1971

"Nous prions le lecteur de n’y point chercher ce qui ne saurait s’y trouver : ni une histoire politique de la dernière République espagnole, ni une histoire de la guerre civile. Nous avons seulement tenté de serrer au plus grès notre sujet, la révolution, c’est-à-dire la lutte des ouvriers et des paysans espagnols pour leurs droits et libertés d’abord, pour les usines et les terres, pour le pouvoir politique enfin."

P. Broué

La Révolution Espagnole - 1931-1939

Problèmes et querelles d'interprétation

De façon générale, il n’existe pas d’histoire qui soit indépendante de « la politique ». Ne serait-ce que parce que les conditions d’exercice du métier d’historien sont étroitement dépendantes du régime politique, c’est-à-dire en définitive des rapports entre classes adverses. Et c’est parfaitement vérifiable dans le cas présent, tout particulièrement en ce qui concerne l’Espagne. La victoire du franquisme interdisait en effet pour des décennies tout travail historique sur la révolution espagnole. Non seulement toute publication autre que panégyrique de la contre-révolution était en effet interdite par une censure vigilante, mais en outre la simple recherche ou même détention de documents - archives et imprimés - touchant à ce sujet brûlant, était susceptible d’être considérée comme délit voire crime politique et imputée à son auteur. Rien d’étonnant donc à ce qu’il ait fallu attendre plus de trente années après la fin de la guerre civile, et une politique nouvelle et précaire de « libéralisation » pour que soient menées en Espagne même des recherches historiques sérieuses sur ces questions politiques, leur publication, dans toute leur dimension, étant aujourd’hui encore fonction d’un changement radical de la situation politique, voire d’une révolution. De leur côté, privés des archives publiques et privées - dont la contre-révolution a fait une hécatombe -, à l’écart des sources imprimées le plus élémentaires - les hommes qui avaient vécu la révolution et la guerre avant de se retrouver en exil, ne pouvaient bénéficier de conditions propices à un travail historique de caractère scientifique.
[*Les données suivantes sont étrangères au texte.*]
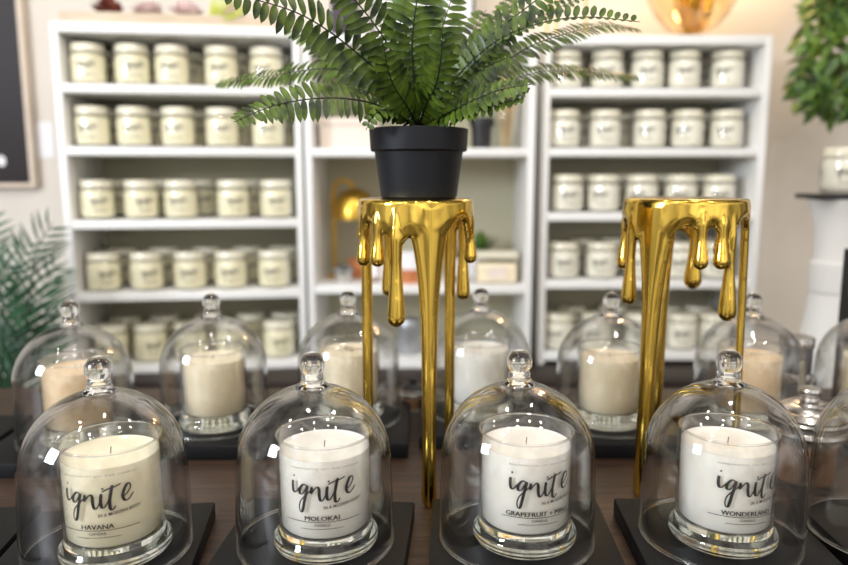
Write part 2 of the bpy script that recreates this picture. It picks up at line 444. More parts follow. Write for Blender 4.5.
# ------------------------------------------------------------------ gold dripping stands
def drip_stand(name, label, x, y, R, drips, legs, base=.03, lean=0):
    H = 1.0975-TABLE
    bm = bmesh.new()
    lathe([(0, H), (R-.003, H), (R, H-.003), (R, H-.012), (R-.007, H-.016), (0, H-.016)], 96, bm)
    allb = [(a, w, dp) for a, w, dp, *_ in drips] + [(a, w, dp) for a, w, dp, *_ in legs]
    N = 240
    ring = []
    for k in range(N):
        th = 2*PI*k/N
        L = base
        for a, w, dp in allb:
            da = (math.degrees(th)-a+180) % 360-180
            L += dp*math.exp(-(da/w)**2)
        s, c = math.sin(th), -math.cos(th)
        ri, ro = R-.008, R
        ring.append([bm.verts.new((r*s, r*c, z)) for r, z in ((ro, H-.006), (ro+.001, H-L*.6), (ro-.001, H-L+.003), (ro-.004, H-L), (ri+.001, H-L+.003), (ri, H-.006))])
    for k in range(N):
        A, B = ring[k], ring[(k+1) % N]
        for j in range(6):
            bm.faces.new((A[j], B[j], B[(j+1) % 6], A[(j+1) % 6]))
    for a, w, dp, zl, r0, rb in drips:
        r0, rb = r0*1.22, rb*1.24
        th = math.radians(a); d = Vector((math.sin(th), -math.cos(th), 0))
        top = H-.010; end = H-zl
        n = 44; pts, rad = [], []
        for i in range(n+1):
            t = i/n
            pts.append(d*(R-.003+.0015*t)+Vector((0, 0, top+(end-top)*t)))
            tt = max(0, (t-.45)/.55)
            r = r0*(1-.25*min(1, t/.45)) + (rb-r0*.75)*(tt*tt*(3-2*tt))
            r *= min(1, .45+t*2.2)
            lenrem = (1-t)*(top-end)
            if lenrem < rb: r *= math.sqrt(max(.06, 1-(1-lenrem/rb)**2))
            rad.append(r)
        tube(bm, pts, rad, 14)
    for a, w, dp, r0, r1, rf in legs:
        n = 40; secs = []
        for i in range(n+1):
            t = i/n; z = (H-.008)*(1-t)
            wd = r1+(r0-r1)*math.exp(-(t*5.2)**1.25)
            th_ = min(r1, .0065+(r1-.0065)*min(1, t*3))
            if z < .05:
                k = (1-z/.05)**1.2; wd += (rf-r1)*k; th_ += (rf-r1)*k
            if z < .006:
                q = math.sqrt(max(.15, 1-(1-z/.006)**2*.6)); wd *= q; th_ *= q
            sec = []
            for k in range(18):
                b = 2*PI*k/18
                rr = R+.001-th_+lean*t+th_*math.cos(b); an = math.radians(a)+wd*math.sin(b)/R
                sec.append(bm.verts.new((rr*math.sin(an), -rr*math.cos(an), z)))
            secs.append(sec)
        for A, B in zip(secs, secs[1:]):
            for k in range(18): bm.faces.new((A[k], A[(k+1) % 18], B[(k+1) % 18], B[k]))
        bm.faces.new(secs[0]); bm.faces.new(secs[-1][::-1])
    bmesh.ops.recalc_face_normals(bm, faces=bm.faces[:])
    me = bpy.data.meshes.new('m'); bm.to_mesh(me); bm.free()
    ob = bpy.data.objects.new('m', me); C.objects.link(ob)
    rm = ob.modifiers.new('r', 'REMESH'); rm.mode = 'VOXEL'; rm.voxel_size = .0017
    sm = ob.modifiers.new('s', 'SMOOTH'); sm.iterations = 5; sm.factor = .5
    bpy.context.view_layer.update()
    out = bpy.data.meshes.new_from_object(ob.evaluated_get(bpy.context.evaluated_depsgraph_get()))
    bpy.data.objects.remove(ob); bpy.data.meshes.remove(me)
    zmin = min(v.co.z for v in out.vertices)
    for v in out.vertices: v.co.z -= zmin
    out.polygons.foreach_set('use_smooth', [True]*len(out.polygons))
    o = link(name, out, M['gold']); o.location = (x, y, TABLE+.0002)
    tag(o, label, 'plant stand', 'gold dripping stands')
    return H-zmin
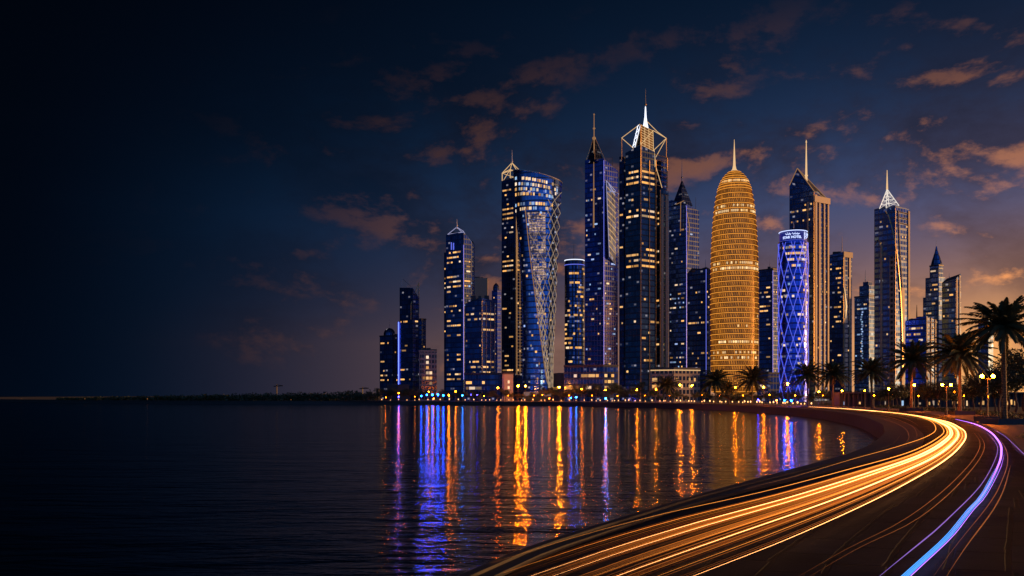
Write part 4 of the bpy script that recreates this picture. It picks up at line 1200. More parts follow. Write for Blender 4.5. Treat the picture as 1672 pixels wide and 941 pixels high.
# ================================================================== STREET LAMPS
M['lamp_glow'] = emit('sodium_lamp', (1, .17, .0022), 560)
M['lamp_glow_near'] = emit('sodium_lamp_near', (1, .17, .0022), 1000)
M['lamp_bright'] = emit('sodium_lamp_bright', (1, .17, .0022), 1300)
M['lamp_garden'] = emit('garden_lamp', (1, .17, .0022), 70)
M['lamp_glow_soft'] = emit('sodium_lamp_soft', (1, .17, .0022), 200)
M['post'] = simple('lamp_post_paint', (.16, .11, .07), .45, .4)
def make_lamp(double, glow, label, loc, H, cat='street lamp', group='sodium street lamps', r=.26):
    t = empty('street_lamp', loc, label, cat, group); b = Vector(loc)
    mb = MB(); mb.tube([b, b + Vector((0, 0, .25)), b + Vector((0, 0, .3)), b + Vector((0, 0, 1.0)), b + Vector((0, 0, 1.05)), b + Vector((0, 0, H - .25))], [.24, .24, .17, .15, .095, .065], 8); mb.build('pole', M['post'], t)
    xs = (-.85, .85) if double else (0,)
    if double:
        mb = MB(); mb.tube([b + Vector((-.85, 0, H - .15)), b + Vector((-.4, 0, H - .38)), b + Vector((0, 0, H - .42)), b + Vector((.4, 0, H - .38)), b + Vector((.85, 0, H - .15))], .04, 6); mb.build('arm', M['post'], t)
    for x in xs:
        c = b + Vector((x, 0, H + (.05 if double else .0)))
        mb = MB(); mb.lathe([(.06, c.z - r - .14), (.14, c.z - r - .04), (.12, c.z - r + .03)], (c.x, c.y), 8); h = mb.build('lamp_head', M['post'], t)
        mb = MB(); mb.lathe([(r * math.cos(a), c.z + r * math.sin(a)) for a in (-1.2, -.7, -.2, .3, .8, 1.25)], (c.x, c.y), 10); mb.build('globe', glow, h, True)
        mb = MB(); mb.lathe([(r * .5, c.z + r * .9), (r * .42, c.z + r * 1.15), (.02, c.z + r * 1.4)], (c.x, c.y), 8); mb.build('cap', M['post'], h)
    return t
lamps = [ # px, top py, base py, double, bright, radius, label
    (1612.5, 615, 688, True, 1, .26, 'double headed street lamp nearest the biggest palm'),
    (1545.5, 629, 678, True, 1, .24, 'double headed street lamp left of the second biggest palm'),
    (1493, 629, 671.5, False, 1, .26, 'street lamp just right of the third palm trunk'),
    (1451, 635, 669, False, 1, .26, 'street lamp between the mid sized palm and the third palm'),
    (1412, 638, 665.2, False, 0, .24, 'dimmer street lamp left of the mid sized palm'),
    (1375, 638.5, 664.6, False, 1, .26, 'street lamp right of the palm below the slant gable tower'),
    (1337, 640, 663.8, False, 1, .28, 'street lamp between the two palms right of the lattice hotel'),
    (1286, 627, 663.2, False, 1, .42, 'tall bright street lamp at the foot of the lattice hotel'),
    (1247, 632.5, 662.2, False, 1, .32, 'street lamp right of the golden tower right foot palm'),
    (1200.5, 632.5, 661.3, False, 1, .32, 'street lamp below the middle of the golden tower'),
    (1130, 629.5, 660.3, False, 1, .38, 'right one of the two street lamps below the stone pavilion'),
    (1110, 629, 660.1, False, 1, .38, 'left one of the two street lamps below the stone pavilion'),
    (1071, 636, 659.7, False, 1, .30, 'street lamp right of the tallest tower foot'),
    (1040, 637, 659.4, False, 1, .30, 'street lamp below the middle of the tallest tower'),
    (988.5, 637, 658.9, False, 0, .34, 'dim street lamp in front of the waterfront office, right of its twin'),
    (950, 635.5, 658.5, False, 0, .36, 'dim street lamp in front of the waterfront office left half'),
    (913, 632.5, 658.2, False, 1, .48, 'bright street lamp right of the twisted tower foot'),
    (858, 630.5, 657.8, False, 1, .50, 'right lamp of the bright pair below the twisted tower'),
    (846, 630.5, 657.8, False, 1, .50, 'left lamp of the bright pair below the twisted tower'),
    (813, 633.5, 657.6, False, 0, .50, 'street lamp left of the white house'),
    (744, 639.5, 657.3, False, 0, .34, 'street lamp below the pitched roof tower'),
    (700, 640, 657.1, False, 0, .30, 'street lamp below the small office block'),
    (651, 642, 657, False, 0, .30, 'street lamp below the raked crown tower, leftmost of the lamps')]
lamp_pts = []
for px, ty, by, dbl, br, rr, lab in lamps:
    b = land(px, by, 19); H = Z_(ty, b.y) - b.z
    make_lamp(dbl, M[('lamp_glow_near' if px > 1440 else 'lamp_bright' if 840 < px < 920 else 'lamp_glow') if br else 'lamp_glow_soft'], lab, b, H, r=rr); lamp_pts.append(b)

# coloured promenade uplights on the far bank (their colours run down the water)
M['glow_blue'] = emit('blue_lantern', (.002, .055, 1), 230)
M['glow_cyan'] = emit('cyan_lantern', (.01, .16, 1), 170)
M['glow_violet'] = emit('violet_lantern', (.04, .03, 1), 45)
M['glow_red'] = emit('red_lantern', (1, .12, .01), 70)
def lantern(px, py, mat, lab, r=.35, by=657.4, group='coloured lanterns on the far bank'):
    b = land(px, by, 2.4); h = max(1.2, Z_(py, b.y) - b.z)
    t = empty('promenade_lantern', b, lab, 'lantern', group)
    mb = MB(); mb.tube([b, b + Vector((0, 0, .3)), b + Vector((0, 0, .32)), b + Vector((0, 0, h - r * 1.1))], [.2, .2, .09, .08], 6); mb.build('post', M['post'], t)
    c = b + Vector((0, 0, h)); mb = MB(); mb.lathe([(r * .5, c.z - r), (r, c.z - r * .4), (r, c.z + r * .5), (r * .6, c.z + r)], (c.x, c.y), 8); mb.build('globe', mat, t, True)
for px, py, mt, r, lab in ((688, 647, 'glow_blue', .34, 'blue lantern under the right edge of the small office block, first of the blue row'),
        (697, 645, 'glow_blue', .42, 'blue lantern just left of the street lamp below the small office block'),
        (706, 645, 'glow_blue', .46, 'blue lantern under the small office block, just right of a street lamp'),
        (715, 645, 'glow_blue', .46, 'blue lantern under the gap right of the small office block'),
        (724, 646, 'glow_blue', .40, 'blue lantern under the left edge of the pitched roof tower'),
        (733, 646, 'lamp_glow_soft', .40, 'low orange lantern under the pitched roof tower'),
        (651, 648, 'glow_violet', .42, 'violet lantern beneath the blue edge light of the raked crown tower'),
        (755, 646, 'glow_cyan', .30, 'cyan lantern under the right half of the pitched roof tower'),
        (769, 645, 'glow_violet', .22, 'violet lantern under the corner office tower'),
        (779, 645, 'glow_violet', .24, 'violet lantern left of the dark shore block lamps'),
        (932, 650, 'glow_blue', .26, 'blue lantern in front of the waterfront office left edge'),
        (941, 649, 'glow_cyan', .26, 'cyan lantern left of the dim lamp at the waterfront office'),
        (989, 651, 'glow_cyan', .36, 'cyan lantern beneath the dim lamp at the waterfront office right half'),
        (897, 651, 'glow_red', .25, 'red lantern left of the bright lamp at the twisted tower'),
        (708, 651, 'glow_red', .3, 'red lantern below the small office block'),
        (1238, 653, 'glow_violet', .26, 'violet lantern left of the lamp at the golden tower right foot'),
        (1268, 654, 'glow_red', .24, 'red lantern left of the tall lamp at the lattice hotel'),
        (1281, 654, 'glow_blue', .24, 'blue lantern beneath the lattice hotel left edge'),
        (1292, 654.5, 'glow_blue', .30, 'blue lantern beneath the lattice hotel middle')):
    lantern(px, py, M[mt], lab, r, by=657.4 if px < 800 else (658.6 if px < 1000 else (662.4 if px < 1260 else 663.4)))

# garden lamps among the trees
GL = [(1660, 640, 670), (1632, 648, 672), (1590, 646, 670), (1574, 640, 669), (1528, 643, 668), (1512, 647, 667), (1470, 645, 666.5), (1438, 646, 665.6), (1398, 645, 664.2), (1352, 646, 663),
      (1305, 646, 662.6), (1262, 645, 661.8), (1218, 646, 661), (1180, 646, 660.7), (1150, 645, 660.4), (1096, 646, 659.9), (1055, 646, 659.5), (1010, 646.5, 659.1), (968, 646, 658.7), (930, 646, 658.4), (886, 645, 658.2), (872, 646, 658), (830, 646, 657.8), (790, 647, 657.6), (676, 648, 657.2), (628, 649, 657)]
for px, ty, by in GL:
    b = land(px, by, 30); make_lamp(False, M['lamp_garden'], 'low orange garden lamp among the trees behind the promenade', b + Vector((0, 5, 0)), max(2.6, Z_(ty, b.y) - b.z), 'garden lamp', 'low garden lamps among the trees', .22)

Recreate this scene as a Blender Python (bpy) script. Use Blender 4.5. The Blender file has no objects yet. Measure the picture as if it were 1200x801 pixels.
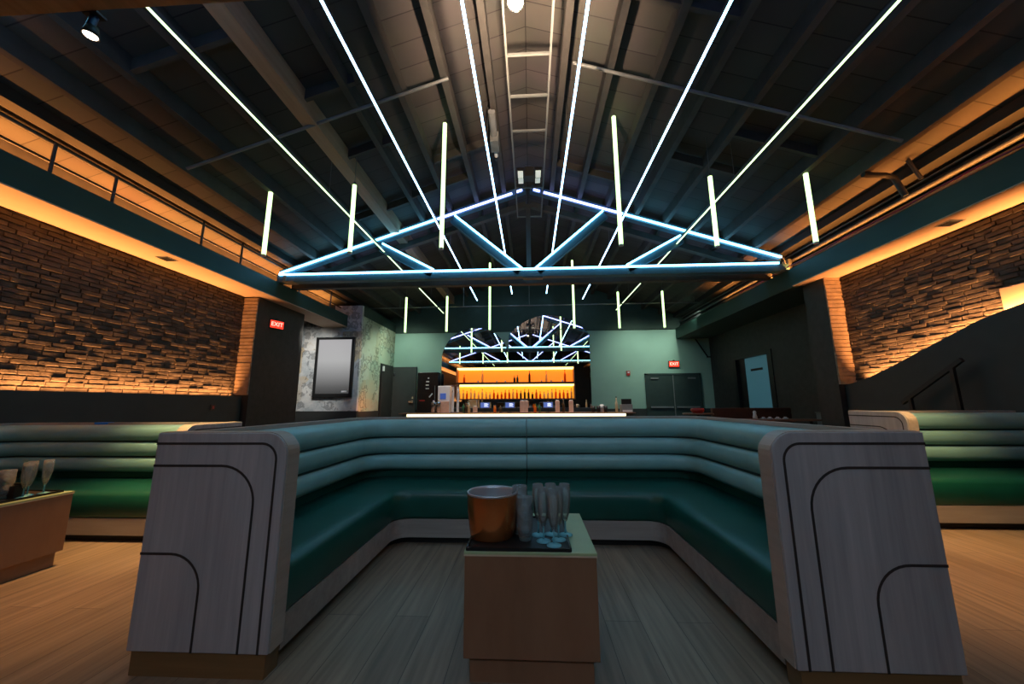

Dernière révolution de l’entre-deux-guerres, la révolution espagnole se termina, nous l’avons vu, par une guerre civile qui constitue en réalité la préface ou, si l’on préfère, la répétition générale de la deuxième guerre mondiale. L’histoire et la politique ont ainsi chacune à leur manière contribué à l’ensevelir, même si elles n’ont pas réussi à l’effacer complètement de la mémoire des contemporains, espagnols ou étrangers. De ce point de vue, il serait sans doute extrêmement instructif d’essayer aujourd’hui de retracer l’histoire du « mythe » de la révolution et de la guerre d’Espagne, des formes successives revêtues - différentes d’ailleurs selon les continents - à travers les grandes phases de l’histoire mondiale dans les années qui ont suivi son tragique dénouement. Tel n’est pas l’objet de notre travail, même si c’est sans doute bien souvent telle ou telle autre image mythique qui sera opposée à notre bilan historique.

Mais la difficulté du travail ne tient pas seulement aux circonstances espagnoles voire européennes, à la place de la révolution espagnole dans la chronologie du XXème siècle. Les mêmes problèmes se retrouvent avec toute tentative de retracer l’histoire révolutionnaire du XXème siècle dans la mesure où ce siècle des guerres et des révolutions est encore aujourd’hui celui des guerres et des révolutions et où par conséquent personne ne saurait sérieusement prétendre à en apporter aujourd’hui un bilan définitif. Jusqu’à aujourd’hui, cette période historique de l’histoire de la civilisation humaine a été en effet dominée par la victoire de la révolution russe d’abord, par son isolement et par la montée ensuite du stalinisme en Union soviétique et dans le monde. Et c’est en réalité, dans ce cadre et les conditions qu’il a créées, par rapport à leurs conclusions et à leurs convictions personnelles sur ce problème précis, que se déterminent aujourd’hui tous ceux qui veulent trancher les débats ouverts et les questions posées à l’humanité depuis 1917. D’où la violence des passions et l’acuité des conflits à propos d’une question qui constitue pourtant à bien des égards un chapitre clos de l’histoire de l’Espagne et du monde.

Pour plus de commodité, nous tenterons le point de l’état des questions en étudiant successivement les différents courants qui ont constitué le mouvement révolutionnaire espagnol dans la période qui nous intéresse, avant de nous attacher aux événements proprement dits sur un plan plus général. Mais nous ne dissimulons pas que nous ne sommes pas parvenus à esquiver la difficulté majeure : la façon dont pourra être écrite et dont sera écrite l’histoire de la révolution espagnole dans les années et décennies à venir dépend dans une très large mesure du déroulement politique en Espagne et dans le reste du monde au cours de cette même période.